Bush in the National Guard: A primer

The flap over dubious documents has obscured the real story. Here it is.

Sep 20, 2004 | Under order from U.S. District Court Judge Harold Baer Jr. to find and make public any of President Bush's military records that had not already been released, the Pentagon late on Friday released yet another batch of documents. None of the new paperwork addresses the lingering questions surrounding Bush's service in the Texas Air National Guard during the height of the Vietnam War, how Bush's own records indicate he missed mandatory duty for months at a time, or how he managed to go unsupervised for nearly two years. The federal court order stems from an ongoing lawsuit filed by the Associated Press in June to obtain all of Bush's relevant records. In February, when White House aides told reporters they had made public "absolutely everything" about Bush's military service, the AP noticed several obvious gaps and went to court to obtain additional documents.

The lawsuit had already resulted in the disclosure of previously unreleased flight logs that indicated that Bush, a fully trained pilot since 1970, often flew two-seater training jets in March 1972, shortly before he piloted a plane for the last time. This despite his promise, when he entered the Guard's training program, to serve as a full pilot until 1974.

What is also already known is that in the spring of 1972, with 770 days left of required duty, Bush unilaterally decided that he was done fulfilling his military obligation. Also in the spring of 1972, Bush refused to take a physical and quickly cleared out of his Guard base in Houston, heading off to work on the Senate campaign of Winton "Red" Blount in Alabama. Referring to that period, one of Bush's Guard flying buddies remarked to USA Today in 2002, "It was an irrational time in his life."

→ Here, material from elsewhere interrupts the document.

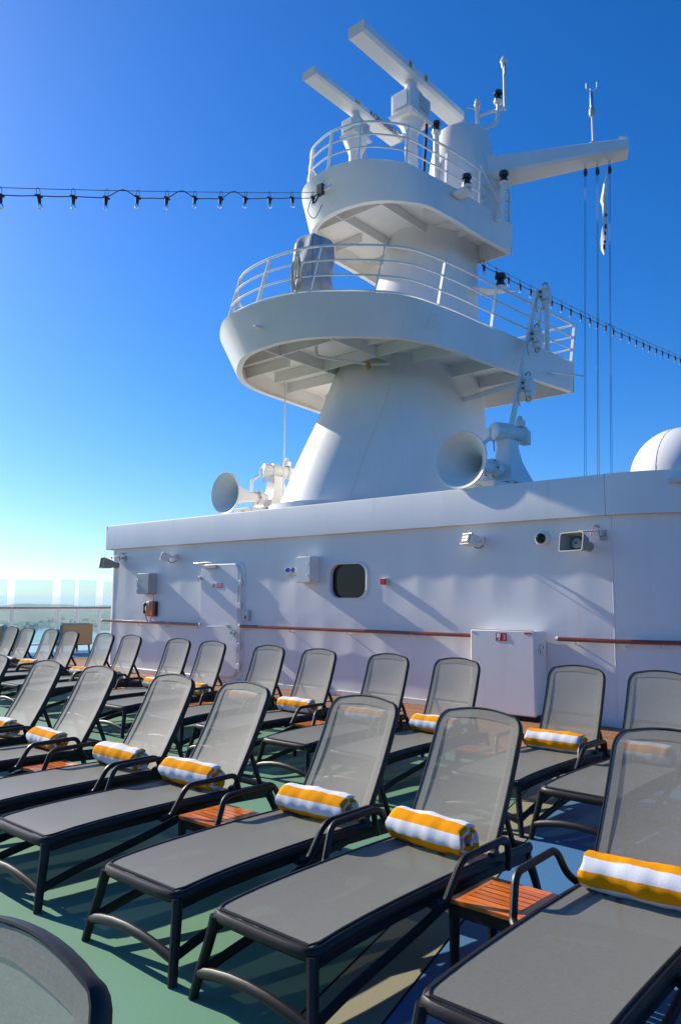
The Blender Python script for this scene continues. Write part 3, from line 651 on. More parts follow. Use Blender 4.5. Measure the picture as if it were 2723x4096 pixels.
t2, ant2, O2 = scanner((-10.2, 12.3, 10.6), (-10.2, 12.15, 12.62), 3.05, .17, .34, dict(gz=12.10, s=.58, r=.15, fl=1.9), 'smaller white radar scanner at the front of the upper mast platform', False)
MB().box((-10.028, 12.0, 12.64), (.004, .16, .07)).build('yellow_label', 'yellow', ant2, off=O2, smooth=False)
text_mesh('lettering', 'KONGSBERG', .20, 'ink', Matrix.Translation((-10.2+.176-O2.x, 13.02-O2.y, 12.61-O2.z)) @ Matrix.Rotation(PI/2, 4, 'Z') @ Matrix.Rotation(PI/2, 4, 'X'), ant2)

# ------------------------------------------------------------------ small mast instruments
def nav_lamp(o, label, s=1.0):
    t = thing('navigation_light', o, label, 'navigation light', 'black navigation lights on the mast')
    MB().lathe([(.11*s, 0), (.12*s, .03*s), (.12*s, .06*s), (.085*s, .07*s)], (0, 0, 0), (0, 0, 1), 16).build('base', 'white2', t)
    MB().lathe([(.085*s, .07*s), (.10*s, .09*s), (.10*s, .12*s)], (0, 0, 0), (0, 0, 1), 16).build('lower_ring', 'black', t)
    MB().lathe([(.075*s, .12*s), (.075*s, .24*s)], (0, 0, 0), (0, 0, 1), 16).build('lens', 'pane', t)
    MB().lathe([(.11*s, .24*s), (.12*s, .27*s), (.10*s, .33*s), (.04*s, .36*s)], (0, 0, 0), (0, 0, 1), 16).build('hood', 'black', t)
    return t
nav_lamp((-8.27, 13.65, 10.68), 'black navigation light on a bracket at the right side of the upper platform', .95)
MB().box((-8.38, 13.65, 10.62), (.36, .30, .10), bev=.02).build('lamp_bracket', 'white2', mast, off=mo)
nav_lamp((-8.2, 15.2, 11.42), 'black double navigation light at the aft corner of the upper platform', 1.0)
MB().tube([(-8.35, 15.2, 10.6), (-8.25, 15.2, 11.1), (-8.2, 15.2, 11.42)], .08, 8).build('lamp_bracket', 'white2', mast, off=mo)
nav_lamp((-9.62, 14.5, 12.95), 'black navigation light beside the turret on the upper platform', .95)
MB().tube([(-9.62, 14.5, 10.6), (-9.62, 14.5, 12.95)], .07, 10).build('lamp_bracket', 'white2', mast, off=mo)
nav_lamp((-8.75, 15.95, 9.24), 'black navigation light on a shelf on the mast column between the platforms', 1.2)
# aerial frame on the turret
o = (tx, ty, 13.2); t = thing('aerial_frame', o, 'white pipe frame with aerials on top of the mast turret', 'aerial frame'); O = Vector(o)
def P_(mb_, n, m='white2'): return mb_.build(n, m, t, off=O)
P_(MB().tube([(-9.0, 15.4, 13.15), (-9.0, 15.4, 13.85)], .055, 10), 'post')
P_(MB().lathe([(.085, 13.82), (.085, 13.92), (.06, 13.96), (.075, 14.0), (.04, 14.06)], (-9.0, 15.4, 0)), 'aerial_cap')
P_(MB().tube(fillet([(-9.0, 15.4, 13.25), (-8.62, 15.68, 13.38), (-8.60, 15.70, 13.80)], .08, 4), .045, 8), 'arm')
P_(MB().tube(fillet([(-9.0, 15.4, 13.62), (-8.75, 15.65, 13.75), (-8.50, 15.88, 13.86)], .1, 4), .04, 8), 'arm')
P_(MB().tube([(-8.60, 15.7, 13.6), (-8.59, 15.7, 13.95)], .05, 8), 'post')
P_(MB().tube([(-8.515, 15.9, 13.82), (-8.52, 15.9, 15.0)], .035, 8), 'mast_pole')
P_(MB().lathe([(.05, 14.95), (.07, 15.0), (.07, 15.08), (.10, 15.14), (.04, 15.26)], (-8.52, 15.9, 0), (0, 0, 1), 14), 'sensor_head')
P_(MB().tube([(-8.48, 15.87, 14.75), (-8.48, 15.87, 15.05)], .035, 8), 'cable', 'grey_metal')
P_(MB().tube(catmull([(-9.05, 15.35, 13.8), (-9.25, 15.25, 13.85), (-9.25, 15.25, 13.45), (-9.1, 15.35, 13.3)], 5), .014, 6), 'cable', 'ltgrey')
nav_lamp((-8.585, 15.7, 13.93), 'black navigation light on the pipe frame at the mast top', .95)
# anemometer on the yardarm
pa = A_+(B_-A_)*.785; o = (pa.x, pa.y, 12.36); t = thing('anemometer', o, 'thin anemometer pole with small cups standing on the yardarm', 'anemometer')
MB().tube([(0, 0, 0), (0, 0, .75), (0, 0, 1.1)], .024, 8).build('pole', 'white2', t)
MB().lathe([(.03, .75), (.07, .80), (.07, .95), (.04, 1.0)], (0, 0, 0), (0, 0, 1), 12).build('clamp', 'grey_metal', t)
MB().lathe([(.04, 1.0), (.04, 1.35), (.025, 1.4)], (0, 0, 0), (0, 0, 1), 12).build('sensor_body', 'chrome', t)
for a in (0, 2.1, 4.2):
    MB().tube(fillet([(0, 0, 1.4), (.14*math.cos(a), .14*math.sin(a), 1.42), (.14*math.cos(a), .14*math.sin(a), 1.58)], .04, 3), .012, 6).build('sensor_prong', 'grey_metal', t)
# halyards and flag
tops = [(-6.73, 16.42, 12.06), (-6.49, 16.54, 12.05), (-6.25, 16.66, 12.05)]; bots = [(-6.86, 16.1, 3.32), (-6.56, 16.1, 3.32), (-6.27, 16.1, 3.32)]
for k, (a, b) in enumerate(zip(tops, bots)):
    t = thing('halyard', a, ['left', 'middle', 'right'][k]+' of the three thin dark halyards hanging from the yardarm', 'halyard', 'halyards hanging from the yardarm'); O = Vector(a)
    MB().tube([(a[0]+.10*math.cos(s), a[1]+.05*math.cos(s), a[2]+.02+.12*-abs(math.sin(s))) for s in [i*PI/8 for i in range(9)]], .014, 6).build('eye', 'white2', t, off=O)
    MB().lathe([(.035, 0), (.05, .06), (.04, .14), (.02, .18)], (a[0], a[1], a[2]-.42), (0, 0, 1), 8).build('block', 'black', t, off=O)
    for d in (-.012, .02):
        mid = (Vector(a)+Vector(b))/2
        MB().tube([(a[0]+d, a[1], a[2]-.1), (mid.x+d*.7, mid.y, mid.z), (b[0]+d*1.4, b[1], b[2])], .0045, 5).build('line', 'halyard', t, off=O)
o = (-6.26, 16.58, 9.6); t = thing('signal_flag', o, 'limp furled white flag with dark letters on the right halyard', 'flag')
mb = MB(); rings = []
fp = [(11.35, .02, 0), (11.0, .07, -.03), (10.6, .12, -.06), (10.15, .17, -.08), (9.9, .19, -.10), (9.7, .15, -.08), (9.5, .13, -.09), (9.2, .12, -.10), (8.9, .11, -.10), (8.5, .13, -.12), (8.1, .15, -.14), (7.8, .13, -.14), (7.55, .04, -.13)]
for i, (z, w, dx) in enumerate(fp):
    z = 9.65+(z-7.55)/3.8*2.12; w *= .5; dx *= 1.15
    rings.append([(o[0]+dx+w*.75*math.cos(2*PI*j/14)*(1+.35*math.sin(3*2*PI*j/14+i)), o[1]+w*.75*math.sin(2*PI*j/14)*(1+.35*math.cos(2*2*PI*j/14+i*.7)), z) for j in range(14)])
mb.quadstrip(rings).build('cloth', 'flag', t, off=o)
for i, (z, h_) in enumerate(((10.55, .07), (10.28, .10), (10.12, .08), (9.92, .06), (9.80, .11))):
    MB().box((o[0]-.045-.018*i, o[1]-.085, z), (.045, .02, h_), rz=.4).build('letter_mark', 'ink', t, off=o, smooth=False)
# three signal lamps on an inclined bar
o = (-7.2, 13.1, 3.3); t = thing('signal_lamp_bar', o, 'inclined white bar carrying three white signal lamps beside the lower platform', 'signal lamps'); O = Vector(o)
p0 = Vector((-7.15, 12.65, 3.3)); p1 = Vector((-7.15, 14.66, 8.4)); d = p1-p0
q = MB(); q.quadstrip([[p0+d*f+Vector((0, .07*s1, 0))+Vector((.025*s2, 0, 0)) for s1, s2 in ((-1, -1), (1, -1), (1, 1), (-1, 1))] for f in (0, 1)]); q.build('bar', 'white2', t, off=O, smooth=False)
MB().tube([(-9.1, 14.76, 6.3), (-7.15, 13.78, 6.12)], .06, 4).build('strut', 'white2', t, off=O, smooth=False)
MB().quadstrip([[(-7.0+.03*a, 14.75+.05*b, z) for a, b in ((-1, -1), (1, -1), (1, 1), (-1, 1))] for z in (7.0, 8.1)]).build('bar', 'white2', t, off=O, smooth=False)
for y, z in ((14.82, 8.26), (14.38, 7.20), (13.93, 6.04)):
    lm = MB().box((-7.05, y, z), (.20, .26, .22), bev=.02).build('lamp_body', 'white2', t, off=O)
    for s in (1, -1):
        MB().lathe([(.085, .11), (.11, .13), (.11, .20), (.07, .22)], (-7.05, y, z), (0, 0, s), 14).build('lamp_socket', 'white2', lm, off=O)
        MB().lathe([(.055, .22), (.055, .27), (.03, .30)], (-7.05, y, z), (0, 0, s), 12).build('lamp_glass', 'clear', lm, off=O)
        MB().tube([(-7.05-.06, y, z+s*.21), (-7.05-.06, y, z+s*.29), (-7.05, y, z+s*.33), (-7.05+.06, y, z+s*.29), (-7.05+.06, y, z+s*.21)], .008, 5).build('lamp_guard', 'ltgrey', lm, off=O)
        MB().lathe([(.02, 0), (.025, .05)], (-7.08, y-.14, z+s*.06), (0, -1, 0), 8).build('cable_gland', 'black', lm, off=O)
    MB().tube(catmull([(-7.08, y-.16, z-.06), (-7.1, y-.3, z-.15), (-7.12, y-.32, z-.3), (-7.13, y-.22, z-.42)], 5), .014, 6).build('cable', 'ltgrey', lm, off=O)
# covered searchlight
o = (-9.85, 10.47, 7.0); t = thing('covered_searchlight', o, 'searchlight wrapped in a grey tarpaulin at the front of the lower platform', 'searchlight'); O = Vector(o)
mb = MB(); rings = []; rnd = random.Random(3)
ph = [rnd.random()*6 for _ in range(6)]
levs = catmull([(6.98, .27, .25), (7.12, .25, .23), (7.32, .31, .27), (7.55, .36, .32), (7.78, .44, .38), (7.95, .41, .36), (8.22, .45, .39), (8.50, .43, .38), (8.72, .38, .34), (8.82, .24, .21), (8.85, .06, .05)], 3)
for i, (z, w, dp) in enumerate(levs):
    ring = []
    for j in range(44):
        a = 2*PI*j/44; tri = lambda q: abs((q/PI) % 2-1)*2-1
        k = 1+.05*tri(4*a+ph[0]+z*3.1)+.045*tri(7*a+ph[1]-z*5.3)+.035*tri(3*a+z*7.7+ph[2])*tri(a*2+ph[3])
        e = .66; cx_ = math.copysign(abs(math.cos(a))**e, math.cos(a))*.84; sy_ = math.copysign(abs(math.sin(a))**e, math.sin(a))*.84
        ring.append((O.x+w*cx_*k, O.y+dp*sy_*k, z+.03*tri(2*a+ph[4])*(z > 8.5)))
    rings.append(ring)
mb.quadstrip(rings).build('tarpaulin', 'tarp', t, off=O, ang=28)
MB().lathe([(.16, 7.0), (.12, 7.05), (.10, 7.3)], (O.x, O.y, 0), (0, 0, 1), 14).build('pedestal', 'white2', t, off=O)
MB().tube([(O.x+.30, O.y-.36, z) for z in (7.7, 8.1, 8.6)], .006, 5).build('seam', 'rubber', t, off=O)
o = (-9.42, 9.62, 7.5); t = thing('rope_coil', o, 'coil of pale rope hung on the lower platform railing', 'rope'); O = Vector(o)
for k in range(9):
    xo = -.10+.025*k; dz = rnd.random()*.14
    MB().tube(catmull([(O.x+.02+xo*.2, O.y-.06, 8.02), (O.x+xo, O.y-.09-.02*(k % 2), 7.8), (O.x+xo*1.3, O.y-.10, 7.5-dz*.5), (O.x+xo*1.1+.03, O.y-.10, 7.36-dz), (O.x+xo*1.3+.05, O.y-.12, 7.5), (O.x+xo+.03, O.y-.10, 7.8), (O.x+.03, O.y-.06, 8.02)], 5), .010, 5).build('strand', 'rope', t, off=O)
MB().tube(catmull([(O.x, O.y-.02, 8.24), (O.x+.03, O.y-.10, 8.1), (O.x-.02, O.y-.07, 7.98)], 5), .010, 5).build('hitch', 'rope', t, off=O)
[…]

It may have been an irrational time for him, but Bush managed to focus intently on not serving in the Guard in any significant capacity again. His public records paint a portrait of a Guardsman who, with the cooperation of his Texas Air National Guard superiors, simply flouted regulation after regulation (more than 30 by Salon's count) indifferent to his signed obligation to serve.

The details can get a bit obscure, but the basic timeline of Bush's service between 1972 and 1974 is easy to follow: In spring 1972 Bush attempted to permanently transfer to a non-flying Alabama Guard unit. During the second half of 1972 he missed many of his required weekend training drills. At the end of the year he returned to Houston. Bush then had to make up the absences he had stacked up while in Alabama through "substitute service" training in 1972 and 1973. In July 1973, Bush asked to be released by the Texas Air National Guard so he could attend Harvard Business School. In September, the Guard let him go, and the Air Force officially dismissed Bush in November 1974.

Yet looking at the already available public records, they raise as many questions as they answer about Bush and his surrogates' accounts of his service -- because from his Alabama transfer to his missed physical to his substitute service to his "inactive status" to his honorable discharge, it was as if Air Force and Guard regulations simply did not apply to Lt. Bush. He seemed to become a ghostlike figure, doing -- or not doing -- whatever he pleased, unsupervised and unrated by his commanders. One serious question is whether some of Bush's superiors may have played an active role in hiding Bush's shoddy record -- pressured perhaps by powerful politicians -- by crediting him with crucial makeup training days that appear dubious in nature.